Thursday, February 25, 2010

Finding Direction in the Quagmire of Creative Thought

I've always rather thought the creative process was similar to navigating your way through a swamp on a cloudy night with a compass that points in every direction except the one you need. Maybe I'm being optimistic...
I believe the philosophical viewpoint I am trying to make here is: beginning a story is sometimes easy, figuring out which direction you want to go after the beginning is a bit tricky. Thats my philosophical viewpoint anyway, I know for some people the beginning is the most bloody difficult part. For me I can always start a story, but then I have to figure out what story I'm setting out to tell.
Happily, I think I am beginning to find a direction for the Blue Zone. Now I just need to be careful I don't go off the scale and create the even more treacherous quagmire of over-complex plotlines. I would prefer the Blue Zone to be a stand alone single novel, not an epic. But I tend to think in trilogies. If I have a set of characters I love, I just want to keep spinning their world. Which has its ups and its downs. Still, I want the Blue Zone to be a singular work, I'm not setting out to write a trilogy, I don't want to create a plot line so complicated it needs a trilogy just to make sense out of it.
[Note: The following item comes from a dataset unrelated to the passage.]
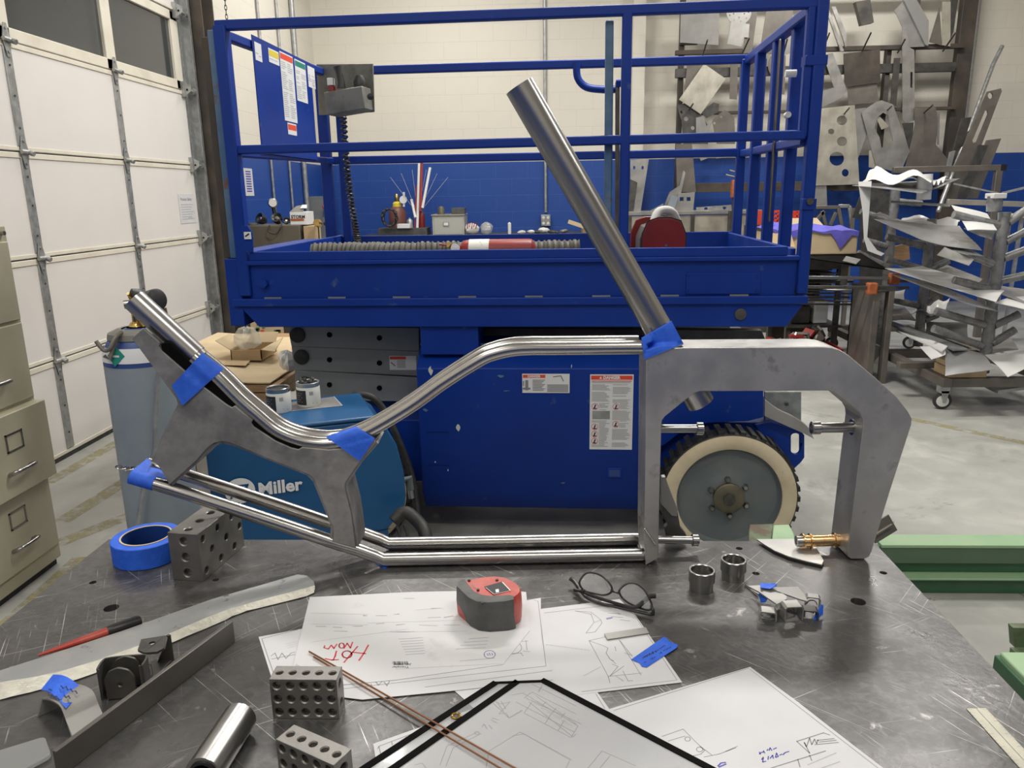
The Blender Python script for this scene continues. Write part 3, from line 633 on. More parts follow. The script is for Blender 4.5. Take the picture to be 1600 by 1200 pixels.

I think I can find a coherent and satisfying storyline which will conclude hopefully gracefully at the end of the novel, but mostly I want an attainable goal. The problem with thinking in trilogies is I can't often envision the end.

1 comment:

Karen Romano Young said...

Good plan. Editors view trilogies as the kiss of death. The ones that get written happen because of good response to the first, stand-alone book. You are right to shoot for an independent, free-standing, singular novel. Once you have written this, it may be hard to give up the characters and the setting you have created, and you may long for the roads not yet traveled within this framework; it can seem simpler and may even seem to be your destiny. But it is not always advisable! Sometimes you should take that energy and go off somewhere different.

As for metaphors about the creative process, I like E.L. Doctorow's thought that writing fiction is like driving in the dark -- you can see ahead only as far as the headlights, but you can get all the way home that way.